Since 2002, cable Internet service has been considered an “information service,” exempt from most government oversight regarding how providers may handle data flowing over their networks.
In 2010, the FCC published a set of “Open Internet Rules,” which required broadband providers to disclose their network management practices and barred them from slowing the delivery of certain kinds of content. In 2014, however, the D.C. Circuit Court held that the FCC didn’t have the authority to regulate providers in this way, and struck down most of the Open Internet Rules.
For most of last year, the FCC toyed with the idea of a “hybrid” approach to Internet regulation, under which the relationships between Internet providers, such as Comcast and Time Warner Cable, and content providers, such as Google and Netflix, would be regulated, but the relationships between Internet providers and their customers would be left alone.
But then in November, President Obama argued publicly that the FCC should reclassify Internet providers as “common carriers,” regulated under Section II of the Telecommunications Act of 1996. This reclassification, the President said, would promote the growth of the Internet by ensuring that providers with deep pockets couldn’t pay Internet providers to deliver their content to consumers more quickly.
Last month, Chairman Wheeler hinted in a speech at the 2015 Consumer Electronics Show that the FCC was planning to reclassify Internet providers as common carriers, saying that that approach would offer the “best protections” for consumers. According to the Times report, which cites “industry analysts, lobbyists, and former FCC staff members,” Wheeler’s proposal for common-carrier reclassification will be sent to the other four commissioners by Thursday. The FCC will vote on the proposal on February 26.

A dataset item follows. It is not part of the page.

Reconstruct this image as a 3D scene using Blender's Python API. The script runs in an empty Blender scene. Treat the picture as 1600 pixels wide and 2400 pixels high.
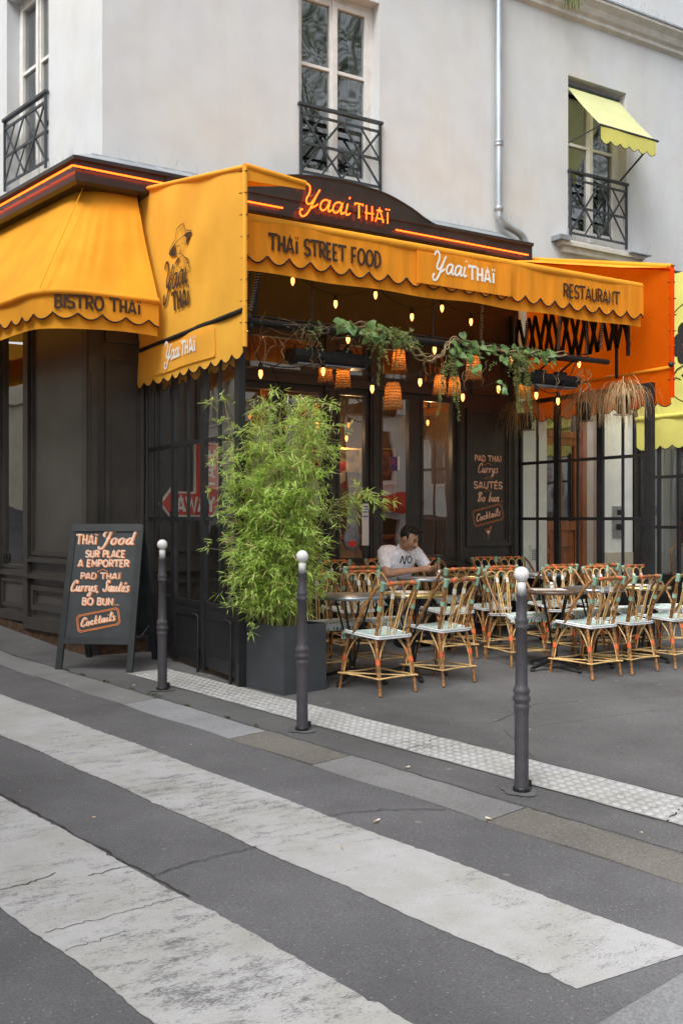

It’s important to note that reclassifying Internet providers as common carriers doesn’t necessarily mean that the federal government will play an outsize role in regulating the Internet. The centerpiece of net neutrality is that providers may not prioritize certain kinds of content over others, but must instead treat all data more or less equally. Wheeler has indicated that he plans to enforce that principle – which he says will prevent the rise of Internet “fast lanes” for companies and users able to afford them – but that he won’t push for price regulation or other intrusive rules.